For I am not ashamed of the gospel of Christ: for it is the power of God unto salvation to every one that believeth; to the Jew first, and also to the Greek.-Romans 1: 16

It has been a strange month. We have had protests in São Paulo on weekly basis and sometimes even two or three times in a week. Most of it happens right where we live. Recently we walked through a protest of almost thousand people who are squatters living in abandoned buildings in the old center. They were seeking government assistance for housing. These are mostly landless farmworkers who have earned below minimum wage all of their lives. Their wages are insufficient to pay the exorbitant rental and housing rates. Before squatting in the center, they lived in tiny crowded shacks in the outskirts of the city. They invaded the abandoned buildings in the center in order to have a stronger political presence. They want a place to live and they are willing to pay for it if it is affordable. They thought that the present left-leaning government would come to their aid, but they were mistaken. Tensions run high. We have to walk through these frustrated and angry people to work with the homeless children and teens.

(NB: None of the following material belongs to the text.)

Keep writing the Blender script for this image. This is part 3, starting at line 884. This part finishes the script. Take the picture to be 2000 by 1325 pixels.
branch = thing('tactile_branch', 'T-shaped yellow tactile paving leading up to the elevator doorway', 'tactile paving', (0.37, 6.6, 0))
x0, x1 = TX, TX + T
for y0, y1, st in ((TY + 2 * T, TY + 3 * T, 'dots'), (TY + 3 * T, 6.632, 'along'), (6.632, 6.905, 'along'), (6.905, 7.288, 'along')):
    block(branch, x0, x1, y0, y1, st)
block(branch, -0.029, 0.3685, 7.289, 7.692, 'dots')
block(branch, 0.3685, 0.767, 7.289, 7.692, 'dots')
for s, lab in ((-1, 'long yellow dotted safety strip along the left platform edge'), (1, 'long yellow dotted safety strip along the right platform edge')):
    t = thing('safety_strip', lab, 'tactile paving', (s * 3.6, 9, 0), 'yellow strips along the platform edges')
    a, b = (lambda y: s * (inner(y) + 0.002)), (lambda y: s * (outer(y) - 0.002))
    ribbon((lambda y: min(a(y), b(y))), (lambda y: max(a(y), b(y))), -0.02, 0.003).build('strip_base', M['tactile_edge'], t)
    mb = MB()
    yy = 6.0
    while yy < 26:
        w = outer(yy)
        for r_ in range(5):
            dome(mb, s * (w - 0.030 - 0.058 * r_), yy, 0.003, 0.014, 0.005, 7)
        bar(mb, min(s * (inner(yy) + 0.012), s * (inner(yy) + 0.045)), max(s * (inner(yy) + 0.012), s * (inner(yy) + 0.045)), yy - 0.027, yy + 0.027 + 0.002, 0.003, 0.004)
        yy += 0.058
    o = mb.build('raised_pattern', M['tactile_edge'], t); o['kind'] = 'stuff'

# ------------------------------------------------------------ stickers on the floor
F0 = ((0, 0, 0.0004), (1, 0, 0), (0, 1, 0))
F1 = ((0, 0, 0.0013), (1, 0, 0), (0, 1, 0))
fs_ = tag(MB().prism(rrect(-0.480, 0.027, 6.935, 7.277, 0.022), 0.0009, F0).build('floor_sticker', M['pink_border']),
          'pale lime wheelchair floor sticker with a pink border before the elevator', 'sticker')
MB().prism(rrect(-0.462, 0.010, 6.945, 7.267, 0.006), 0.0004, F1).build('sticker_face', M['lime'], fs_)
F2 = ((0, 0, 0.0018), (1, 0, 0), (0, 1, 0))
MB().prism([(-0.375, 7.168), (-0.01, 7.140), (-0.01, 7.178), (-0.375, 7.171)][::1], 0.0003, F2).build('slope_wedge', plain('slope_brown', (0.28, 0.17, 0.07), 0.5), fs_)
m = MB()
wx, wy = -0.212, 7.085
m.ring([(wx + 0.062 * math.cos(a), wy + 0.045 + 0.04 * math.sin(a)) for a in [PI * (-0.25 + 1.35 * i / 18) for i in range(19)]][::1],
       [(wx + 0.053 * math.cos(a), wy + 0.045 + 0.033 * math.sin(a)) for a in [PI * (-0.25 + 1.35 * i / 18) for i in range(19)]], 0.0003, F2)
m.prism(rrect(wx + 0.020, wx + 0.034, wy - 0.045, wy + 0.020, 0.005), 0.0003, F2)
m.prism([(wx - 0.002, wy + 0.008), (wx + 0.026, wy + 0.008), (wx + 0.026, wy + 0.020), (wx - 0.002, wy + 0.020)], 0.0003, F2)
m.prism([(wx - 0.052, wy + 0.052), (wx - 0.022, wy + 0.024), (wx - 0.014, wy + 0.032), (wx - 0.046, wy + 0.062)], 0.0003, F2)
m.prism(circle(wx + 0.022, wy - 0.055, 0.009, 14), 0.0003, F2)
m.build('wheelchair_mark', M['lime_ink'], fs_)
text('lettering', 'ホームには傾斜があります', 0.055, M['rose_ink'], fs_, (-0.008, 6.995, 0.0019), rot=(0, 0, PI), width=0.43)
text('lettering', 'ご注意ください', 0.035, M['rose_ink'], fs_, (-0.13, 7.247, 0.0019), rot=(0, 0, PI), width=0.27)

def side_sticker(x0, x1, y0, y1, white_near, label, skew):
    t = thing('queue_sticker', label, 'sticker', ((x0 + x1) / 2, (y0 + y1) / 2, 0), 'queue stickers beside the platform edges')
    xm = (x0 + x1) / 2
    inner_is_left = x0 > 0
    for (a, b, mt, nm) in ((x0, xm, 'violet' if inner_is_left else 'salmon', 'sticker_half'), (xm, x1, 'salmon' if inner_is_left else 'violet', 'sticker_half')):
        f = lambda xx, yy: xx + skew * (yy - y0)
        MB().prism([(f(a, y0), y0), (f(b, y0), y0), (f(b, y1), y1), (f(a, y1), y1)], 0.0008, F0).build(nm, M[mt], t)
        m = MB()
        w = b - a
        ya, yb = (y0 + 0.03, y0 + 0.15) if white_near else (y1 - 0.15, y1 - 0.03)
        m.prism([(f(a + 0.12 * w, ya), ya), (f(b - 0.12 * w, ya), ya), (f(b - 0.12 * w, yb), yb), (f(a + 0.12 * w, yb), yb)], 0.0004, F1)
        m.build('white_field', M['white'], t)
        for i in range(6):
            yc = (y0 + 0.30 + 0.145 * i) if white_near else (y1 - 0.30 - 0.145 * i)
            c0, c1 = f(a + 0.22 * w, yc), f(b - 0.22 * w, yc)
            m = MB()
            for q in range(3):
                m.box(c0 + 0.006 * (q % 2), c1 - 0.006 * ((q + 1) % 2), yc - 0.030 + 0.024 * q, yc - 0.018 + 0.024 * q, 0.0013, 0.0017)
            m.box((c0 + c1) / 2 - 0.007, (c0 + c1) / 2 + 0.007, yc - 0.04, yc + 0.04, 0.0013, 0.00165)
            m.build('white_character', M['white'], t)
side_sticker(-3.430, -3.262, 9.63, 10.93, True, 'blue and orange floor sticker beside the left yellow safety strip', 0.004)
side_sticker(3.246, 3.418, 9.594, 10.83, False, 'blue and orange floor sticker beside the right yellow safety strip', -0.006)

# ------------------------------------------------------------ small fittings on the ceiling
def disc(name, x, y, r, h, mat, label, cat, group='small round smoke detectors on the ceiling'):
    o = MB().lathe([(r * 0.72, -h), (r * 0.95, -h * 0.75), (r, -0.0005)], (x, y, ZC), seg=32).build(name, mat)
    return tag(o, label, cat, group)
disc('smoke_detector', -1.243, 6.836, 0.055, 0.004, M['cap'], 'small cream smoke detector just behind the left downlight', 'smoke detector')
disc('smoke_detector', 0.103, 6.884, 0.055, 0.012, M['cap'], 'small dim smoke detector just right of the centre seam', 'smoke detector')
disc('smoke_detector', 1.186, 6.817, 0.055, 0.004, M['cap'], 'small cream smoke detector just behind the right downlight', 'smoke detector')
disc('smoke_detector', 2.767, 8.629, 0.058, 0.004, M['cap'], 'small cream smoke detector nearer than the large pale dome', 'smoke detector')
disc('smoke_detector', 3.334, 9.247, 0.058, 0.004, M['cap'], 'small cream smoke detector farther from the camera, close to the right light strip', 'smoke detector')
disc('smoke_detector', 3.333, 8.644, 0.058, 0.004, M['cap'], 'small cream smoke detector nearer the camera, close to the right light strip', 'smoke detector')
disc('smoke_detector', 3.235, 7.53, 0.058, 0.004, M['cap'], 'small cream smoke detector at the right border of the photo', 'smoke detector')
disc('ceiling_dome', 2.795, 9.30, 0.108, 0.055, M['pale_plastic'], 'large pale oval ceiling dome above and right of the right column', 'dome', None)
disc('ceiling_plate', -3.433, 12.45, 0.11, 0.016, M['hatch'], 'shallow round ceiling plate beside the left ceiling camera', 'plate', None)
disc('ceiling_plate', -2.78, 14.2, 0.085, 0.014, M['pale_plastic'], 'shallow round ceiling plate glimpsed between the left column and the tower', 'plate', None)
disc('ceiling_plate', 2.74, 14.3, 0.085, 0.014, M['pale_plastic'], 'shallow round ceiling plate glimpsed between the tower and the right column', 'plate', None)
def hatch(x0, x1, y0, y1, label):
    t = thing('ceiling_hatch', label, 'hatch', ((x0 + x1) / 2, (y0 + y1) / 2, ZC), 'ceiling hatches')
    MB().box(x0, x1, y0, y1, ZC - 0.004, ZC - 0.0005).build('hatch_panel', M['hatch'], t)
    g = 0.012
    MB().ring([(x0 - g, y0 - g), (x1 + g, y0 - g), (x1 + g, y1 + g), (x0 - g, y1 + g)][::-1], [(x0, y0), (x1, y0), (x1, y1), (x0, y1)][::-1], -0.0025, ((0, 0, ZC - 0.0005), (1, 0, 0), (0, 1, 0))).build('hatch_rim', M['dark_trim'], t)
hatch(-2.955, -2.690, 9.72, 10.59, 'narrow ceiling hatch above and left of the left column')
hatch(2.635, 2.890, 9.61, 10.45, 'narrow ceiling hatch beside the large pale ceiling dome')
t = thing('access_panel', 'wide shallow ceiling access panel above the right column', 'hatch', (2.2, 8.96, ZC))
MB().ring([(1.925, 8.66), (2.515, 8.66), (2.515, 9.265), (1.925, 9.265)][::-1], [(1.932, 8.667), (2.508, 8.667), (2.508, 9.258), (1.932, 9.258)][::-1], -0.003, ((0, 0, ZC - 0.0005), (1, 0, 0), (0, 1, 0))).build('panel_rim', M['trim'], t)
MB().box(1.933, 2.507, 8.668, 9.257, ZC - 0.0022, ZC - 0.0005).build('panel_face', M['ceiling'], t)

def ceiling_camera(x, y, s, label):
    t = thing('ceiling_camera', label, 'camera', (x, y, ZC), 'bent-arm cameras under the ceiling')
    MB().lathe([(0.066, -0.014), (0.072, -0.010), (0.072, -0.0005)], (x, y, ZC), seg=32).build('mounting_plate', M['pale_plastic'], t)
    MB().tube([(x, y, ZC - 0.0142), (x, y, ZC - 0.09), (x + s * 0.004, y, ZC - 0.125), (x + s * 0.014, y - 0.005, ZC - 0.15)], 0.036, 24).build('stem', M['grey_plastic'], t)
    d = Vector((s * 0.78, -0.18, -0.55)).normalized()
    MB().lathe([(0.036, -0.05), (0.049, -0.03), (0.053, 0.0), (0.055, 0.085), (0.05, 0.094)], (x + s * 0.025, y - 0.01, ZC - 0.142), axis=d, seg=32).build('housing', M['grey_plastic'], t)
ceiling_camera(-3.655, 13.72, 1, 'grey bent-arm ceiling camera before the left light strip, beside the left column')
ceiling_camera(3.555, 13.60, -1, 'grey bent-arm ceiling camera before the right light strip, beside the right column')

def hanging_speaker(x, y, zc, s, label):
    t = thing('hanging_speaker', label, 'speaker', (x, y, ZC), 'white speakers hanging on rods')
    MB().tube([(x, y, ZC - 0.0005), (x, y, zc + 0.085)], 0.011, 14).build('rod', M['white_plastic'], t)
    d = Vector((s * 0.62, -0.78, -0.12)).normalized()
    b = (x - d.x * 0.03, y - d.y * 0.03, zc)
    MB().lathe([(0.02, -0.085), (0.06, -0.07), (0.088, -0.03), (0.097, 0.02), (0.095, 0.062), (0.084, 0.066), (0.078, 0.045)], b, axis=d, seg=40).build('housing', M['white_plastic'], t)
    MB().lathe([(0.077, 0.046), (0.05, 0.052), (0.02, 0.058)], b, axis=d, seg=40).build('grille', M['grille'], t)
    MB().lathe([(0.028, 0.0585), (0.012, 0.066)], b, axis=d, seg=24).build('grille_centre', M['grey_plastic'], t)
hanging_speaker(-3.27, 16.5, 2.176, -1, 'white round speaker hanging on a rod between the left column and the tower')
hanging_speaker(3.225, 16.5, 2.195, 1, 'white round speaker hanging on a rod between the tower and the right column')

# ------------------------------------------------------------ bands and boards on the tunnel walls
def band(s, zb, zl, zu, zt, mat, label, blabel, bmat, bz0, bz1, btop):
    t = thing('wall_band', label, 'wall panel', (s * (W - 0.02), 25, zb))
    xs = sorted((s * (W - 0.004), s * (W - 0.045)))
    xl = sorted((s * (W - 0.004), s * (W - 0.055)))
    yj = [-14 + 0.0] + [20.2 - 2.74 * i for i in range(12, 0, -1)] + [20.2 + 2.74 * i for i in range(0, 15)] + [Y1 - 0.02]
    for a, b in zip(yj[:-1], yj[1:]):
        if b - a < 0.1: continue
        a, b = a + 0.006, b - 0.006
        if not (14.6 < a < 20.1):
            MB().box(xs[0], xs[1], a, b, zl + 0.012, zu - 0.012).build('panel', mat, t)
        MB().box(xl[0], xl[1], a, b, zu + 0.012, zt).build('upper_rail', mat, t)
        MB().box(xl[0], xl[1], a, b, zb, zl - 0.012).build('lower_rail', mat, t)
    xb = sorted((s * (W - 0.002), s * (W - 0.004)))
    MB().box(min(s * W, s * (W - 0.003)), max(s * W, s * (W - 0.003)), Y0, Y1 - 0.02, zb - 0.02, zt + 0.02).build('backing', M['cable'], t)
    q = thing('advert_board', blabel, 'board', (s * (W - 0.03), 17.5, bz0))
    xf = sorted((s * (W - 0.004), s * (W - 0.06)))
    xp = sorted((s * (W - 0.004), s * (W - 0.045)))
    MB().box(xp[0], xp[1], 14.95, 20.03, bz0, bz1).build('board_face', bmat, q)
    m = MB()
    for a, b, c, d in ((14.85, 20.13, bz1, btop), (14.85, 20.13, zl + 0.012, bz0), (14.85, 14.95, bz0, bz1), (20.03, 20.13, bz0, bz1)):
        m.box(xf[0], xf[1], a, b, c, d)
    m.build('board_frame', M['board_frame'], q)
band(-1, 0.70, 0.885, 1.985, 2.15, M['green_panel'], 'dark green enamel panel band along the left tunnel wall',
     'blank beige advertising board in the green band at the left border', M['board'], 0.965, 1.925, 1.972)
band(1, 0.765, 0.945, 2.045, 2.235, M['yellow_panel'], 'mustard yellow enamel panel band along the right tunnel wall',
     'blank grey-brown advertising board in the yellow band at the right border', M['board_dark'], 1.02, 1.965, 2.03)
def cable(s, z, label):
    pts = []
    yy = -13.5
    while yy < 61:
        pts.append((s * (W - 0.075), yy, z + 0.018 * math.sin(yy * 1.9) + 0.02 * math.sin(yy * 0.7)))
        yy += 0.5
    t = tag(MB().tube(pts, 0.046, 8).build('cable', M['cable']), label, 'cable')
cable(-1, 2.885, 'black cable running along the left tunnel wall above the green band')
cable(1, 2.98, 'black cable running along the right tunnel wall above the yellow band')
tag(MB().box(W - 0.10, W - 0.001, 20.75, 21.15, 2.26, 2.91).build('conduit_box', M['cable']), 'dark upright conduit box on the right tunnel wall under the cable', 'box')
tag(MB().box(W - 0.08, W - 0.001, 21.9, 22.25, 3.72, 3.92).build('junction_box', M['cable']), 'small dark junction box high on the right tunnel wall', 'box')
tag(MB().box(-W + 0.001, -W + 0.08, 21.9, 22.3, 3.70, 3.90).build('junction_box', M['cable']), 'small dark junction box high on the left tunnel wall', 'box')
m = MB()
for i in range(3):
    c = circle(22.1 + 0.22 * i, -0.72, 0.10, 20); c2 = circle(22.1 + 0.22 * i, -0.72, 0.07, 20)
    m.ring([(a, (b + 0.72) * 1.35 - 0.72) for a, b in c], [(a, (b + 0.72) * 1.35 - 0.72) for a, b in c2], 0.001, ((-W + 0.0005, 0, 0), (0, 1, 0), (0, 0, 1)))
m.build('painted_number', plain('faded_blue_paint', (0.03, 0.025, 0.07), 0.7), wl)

Last weekend, there was another protest which has been organized every month and also known for its violent outbursts. This time it wasn’t poor landless laborers, but middle class university students and young professionals. They are protesting against the World Cup which is going to be held here in less than a month. Their grievance is that the government has been spending tons of tax-payers’ money to build stadiums and host parties for the World Cup Games while neglecting the education and health issues facing the country. The people are saying that they do not want the World Cup in their country. This is saying a lot for a country that is crazy about soccer. This group is even angrier and more violent than the landless farmworkers.

It seems like there is a growing frustration at every level of society. The sad thing is that their demands are not unreasonable, but actually quite basic. They want a better quality of life.

I am an outsider to these protests, but I am not a spectator. As we walk through this angry mob, it is hard not to be affected. We can see their faces and the frustration and desperation in their eyes. They are waiting for something to happen to make their lives better.

I am an outsider by choice and for a specific reason. I am here for the gospel. I am sent by the church for this purpose. The message of the gospel is not detached from the culture and political life of the people. It speaks within the context of our reality. It has to have something important to say in this time of turmoil.

The protestors want a better life for the future. The gospel promises Life in the here and now. However, I think most people believe the promises of the gospel are only for the afterlife. If this was true, then we have nothing to say for those who are frustrated and desperate in this life. The gospel would be inefficient for those who want to know if there is a path to happiness in the here and now. They are looking for answers in political actions and social change. Thanks be to God that the gospel is not a message for tomorrow, but it is a message for today. It is a message of abundant life for the here and now. It is not limited or restricted by powers and principalities. It is not held back by conditions or circumstances. It has the power to bring meaning to our lives when the world around us is in chaos. However, the problem is whether we believe the gospel is able to do this. This is when rational Christianity is not sufficient. The truth of the gospel must be experienced in our daily lives.

The gospel that the apostles preached was powerful even when the church faced unfavorable circumstances. It brought joy and peace to people even when they lost everything. It was sufficient for Paul in plenty and need (Philippians 4:11-13). The gospel does not need anything else added to it to become successful or appealing. It brings contentment in itself. It is this gospel that we need to rediscover to preach to those who are desperate and frustrated, whether they are the homeless children that we serve, or the landless farm laborers or the university students. They protest for a better tomorrow. The gospel offers abundant life in the here and now. We need faith to believe in the power of the gospel to fulfill what it claims.